На Карфагенском Соборе 252 г. принято было постановление, исключающее возможность присоединения из ересей и расколов без повторного крещения. Однако в своей выработанной на позд­нейших Соборах дисциплинарной практике Церковь опиралась на идеи, которые в споре со священномучеником Киприаном вы­сказывал святой Стефан, и получившие крещение в расколах, ко­гда они присоединяются к Православной Церкви, принимаются в соответствии с правилами этих Соборов, без повторного кре­щения, чрез миропомазание или покаяние. Впрочем, и сам свя­той Киприан в своих рассуждениях на эту тему избегал ригори­стических крайностей и в послании Юбаяну он писал: «Но скажет кто-нибудь: что же будет с теми, кои прежде сего, обратившись от ереси к Церкви, приняты были в Церковь без крещения? Господь, по милосердию Своему, силен даровать им прощение и тех, кои, быв приняты в Церковь, в Церкви же и опочили, не лишит даров Церкви Своей» (Киприан Карфагенский, цит. изд., ч. 1, с. 347). Обнаруженная святым Киприаном гибкость предотвратила раз­рыв общения между Римской и Карфагенской Церквами, опас­ность которого вызывалась разной дисциплиной присоединения крещенных в еретических и схизматических общинах.

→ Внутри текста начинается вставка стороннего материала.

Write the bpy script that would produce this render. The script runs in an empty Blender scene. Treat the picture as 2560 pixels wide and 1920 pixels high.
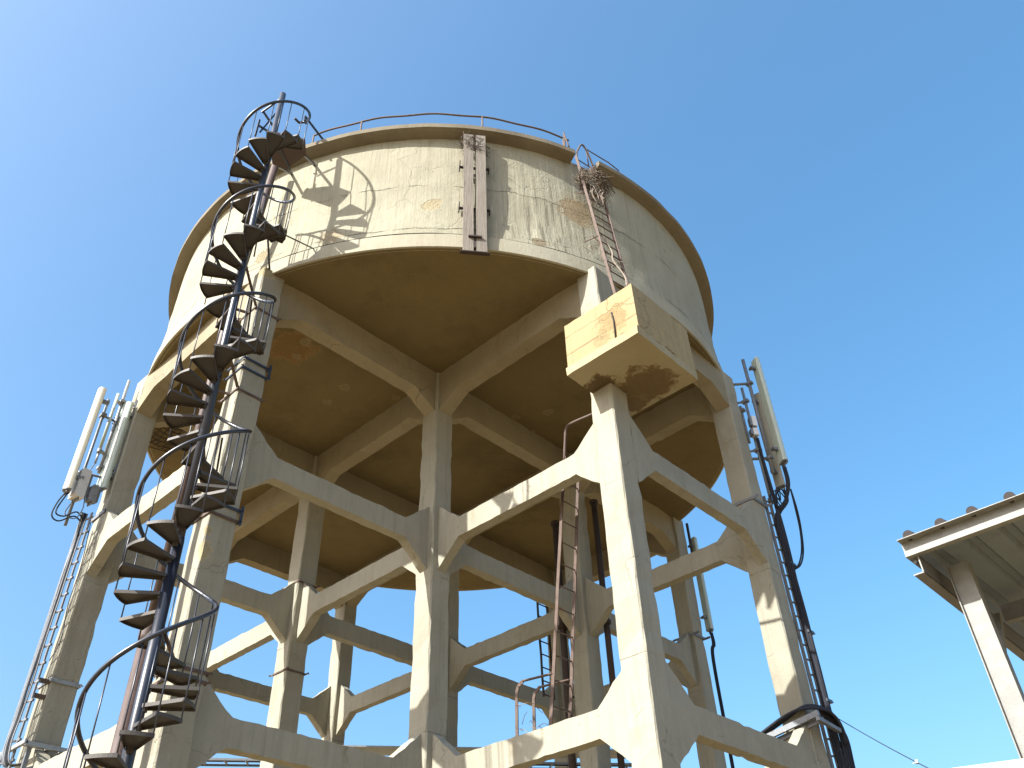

Оба святителя Стефан и Киприан пали жертвой гонений, раз­вязанных Валерианом. После того как епископ Стефан крестил и потом рукоположил в диакона военного трибуна Немесия, дочь которого Луциллу он ранее исцелил, гнев императора обрушился как на трибуна, ставшего диаконом, так и на поставившего его епископа. Немесия вместе с дочерью Луциллой и управляющим их домом Симфронием, а также с обратившимся при виде бес­страшно претерпеваемых ими истязаний другим военным три­буном Олимпием, его женой Екзуперией и сыном Теодолом, со­жгли. Тогда же были обезглавлены римские клирики Бон, Фавст, Мавр, Примитив, Калюмниз, Иоанн, Екзупераций, Кирилл, Фео­дор, Василий, Кастел, Гонорат и Тертуллиан. Самого святителя Сте­фана допрашивал Валериан, приговоривший его к отсечению го­ловы. По Церковному Преданию, император приказал совершить казнь в храме Марса, но когда туда привели мученика, храм начал разрушаться, и палачи в страхе разбежались. Святитель Стефан скрылся в катакомбах, где потом, в начале августа 257 г., он был убит искавшими его преторианцами.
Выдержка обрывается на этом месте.